The UK is preparing legislation that will hand ministers sweeping powers to tear up the post-Brexit deal dictating trade in Northern Ireland, reports suggest.
According to the Financial Times, Boris Johnson and foreign secretary Liz Truss have signed off on plans to put forward a Northern Ireland bill early in the next parliamentary session.
The government is reportedly developing the plans in anticipation of a constitutional crisis if the mainly protestant Unionist parties – which rejected the Northern Ireland Protocol – refuse to enter the power-sharing executive after May’s Northern Ireland Assembly elections.
Under the plans, ministers would have unilateral powers to switch off key parts of the Protocol in UK law – including border checks on goods travelling to the region from Northern Ireland.
‘Utterly irresponsible’
The move will spark fury in Brussels. The EU signalled last year that it could suspend its post-Brexit trad deal with the UK if London reneges on the deal it signed up to.
One EU diplomat warned that it would be “utterly irresponsible” if the UK broke international law at a time when the west is seeking to present a united front against Russia’s invasion of Ukraine.
Vladimir Putin would be delighted by the development, the diplomat told the FT. “Given what is at stake in Ukraine and for the west as a whole, this definitely is not the time for gambling away Britain’s reputation as a stalwart of the rules-based international order,” they said.
A UK government spokesperson said: “No decisions have yet been taken and our overriding priority continues to be the protection of peace and stability in Northern Ireland.”
Responding to the story on Friday morning, Northern Ireland minister Conor Burns said it is clear the arrangements are not working in the way that was intended and the Government already has powers under Article 16 of the protocol allowing it to suspend elements of it.
He told LBC radio: “As far back as last July the prime minister said that we believed that the threshold for triggering Article 16 of the Northern Ireland Protocol had been reached.
“There is significant societal disruption in Northern Ireland due to the way that the protocol is being implemented.
“I hope Brussels are listening to this conversation and other conversations. I hope they will come back to the table constructively to allow us to change the protocol to make it work in the way it was intended.
“If they don’t hear that, then the government reserves the right, as we have always said, as laid down in the protocol, to take remedial action.”
‘Absolutely astonishing’
Labour’s Peter Kyle condemned the reported plan, and questioned how Boris Johnson can negotiate a trade deal with Indian Prime Minister Narendra Modi at the same time.
The shadow Northern Ireland secretary told Sky News: “This is absolutely astonishing and incredibly damaging.
“Boris Johnson negotiated, his team drafted the Northern Ireland Protocol; they presented it to the EU, they negotiated it into the deal.

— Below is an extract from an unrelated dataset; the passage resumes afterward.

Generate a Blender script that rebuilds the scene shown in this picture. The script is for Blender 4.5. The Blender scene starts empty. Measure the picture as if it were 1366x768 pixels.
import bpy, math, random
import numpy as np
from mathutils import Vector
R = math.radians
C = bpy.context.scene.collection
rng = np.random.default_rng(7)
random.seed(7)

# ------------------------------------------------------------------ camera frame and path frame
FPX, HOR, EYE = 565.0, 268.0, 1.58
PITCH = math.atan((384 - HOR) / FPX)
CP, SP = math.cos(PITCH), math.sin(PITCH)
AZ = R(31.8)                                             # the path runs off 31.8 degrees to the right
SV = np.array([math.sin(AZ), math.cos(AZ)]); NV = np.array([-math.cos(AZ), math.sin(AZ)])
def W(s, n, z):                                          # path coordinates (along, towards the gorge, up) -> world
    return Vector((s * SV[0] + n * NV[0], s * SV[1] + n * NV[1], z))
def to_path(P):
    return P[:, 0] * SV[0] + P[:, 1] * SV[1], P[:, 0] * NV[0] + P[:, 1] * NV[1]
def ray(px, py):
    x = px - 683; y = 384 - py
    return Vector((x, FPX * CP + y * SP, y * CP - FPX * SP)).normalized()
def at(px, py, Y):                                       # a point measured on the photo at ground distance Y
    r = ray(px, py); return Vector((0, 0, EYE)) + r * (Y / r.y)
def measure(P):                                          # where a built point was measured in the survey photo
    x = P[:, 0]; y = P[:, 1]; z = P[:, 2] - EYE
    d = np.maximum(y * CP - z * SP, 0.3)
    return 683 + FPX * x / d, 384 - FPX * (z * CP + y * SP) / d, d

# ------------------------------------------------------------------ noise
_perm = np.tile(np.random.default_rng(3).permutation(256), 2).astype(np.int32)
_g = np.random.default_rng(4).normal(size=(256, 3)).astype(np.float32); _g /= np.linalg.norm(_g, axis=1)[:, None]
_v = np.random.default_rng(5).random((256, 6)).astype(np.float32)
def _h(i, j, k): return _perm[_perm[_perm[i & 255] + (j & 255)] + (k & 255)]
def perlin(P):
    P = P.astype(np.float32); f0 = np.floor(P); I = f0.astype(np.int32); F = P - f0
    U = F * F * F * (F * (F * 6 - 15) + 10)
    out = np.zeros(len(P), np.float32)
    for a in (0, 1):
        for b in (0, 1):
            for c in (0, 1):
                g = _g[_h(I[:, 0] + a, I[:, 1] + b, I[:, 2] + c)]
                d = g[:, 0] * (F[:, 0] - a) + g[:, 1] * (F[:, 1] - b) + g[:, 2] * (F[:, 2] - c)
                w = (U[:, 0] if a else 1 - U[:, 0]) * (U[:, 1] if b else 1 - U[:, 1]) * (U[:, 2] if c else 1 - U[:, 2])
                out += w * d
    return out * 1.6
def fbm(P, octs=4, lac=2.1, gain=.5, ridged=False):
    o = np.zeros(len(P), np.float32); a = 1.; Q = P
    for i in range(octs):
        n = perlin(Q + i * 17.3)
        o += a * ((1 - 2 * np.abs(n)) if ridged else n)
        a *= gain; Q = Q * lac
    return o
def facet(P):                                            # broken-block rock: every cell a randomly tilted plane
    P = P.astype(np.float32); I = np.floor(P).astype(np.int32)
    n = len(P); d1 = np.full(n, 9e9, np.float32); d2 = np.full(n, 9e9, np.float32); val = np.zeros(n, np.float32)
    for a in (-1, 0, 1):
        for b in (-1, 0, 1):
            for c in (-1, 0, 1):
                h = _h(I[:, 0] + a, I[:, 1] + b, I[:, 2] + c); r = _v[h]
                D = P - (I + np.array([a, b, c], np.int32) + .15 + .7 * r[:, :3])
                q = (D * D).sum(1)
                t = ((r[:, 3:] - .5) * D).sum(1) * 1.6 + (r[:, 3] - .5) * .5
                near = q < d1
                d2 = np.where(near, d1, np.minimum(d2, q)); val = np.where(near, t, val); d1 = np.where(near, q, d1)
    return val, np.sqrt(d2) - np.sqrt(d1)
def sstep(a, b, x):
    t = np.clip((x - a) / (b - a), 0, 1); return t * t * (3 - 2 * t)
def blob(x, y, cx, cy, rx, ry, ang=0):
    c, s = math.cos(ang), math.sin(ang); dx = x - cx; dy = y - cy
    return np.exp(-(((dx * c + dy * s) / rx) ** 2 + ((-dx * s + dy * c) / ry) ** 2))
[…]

“It doesn’t work as well as it can do, that’s why the Labour policy is, you build on it – we can improve the protocol, we can smooth it, and we can do so without breaking the law and breaking our international treaty we signed with the EU.
“If we just recklessly pull out of it unilaterally, how will any other country in the world sign a deal with us and think that we will honour it?
“How will Prime Minister Modi react today when Boris Johnson asks for a trade deal if he is pulling out unilaterally of the last trade deal he signed?”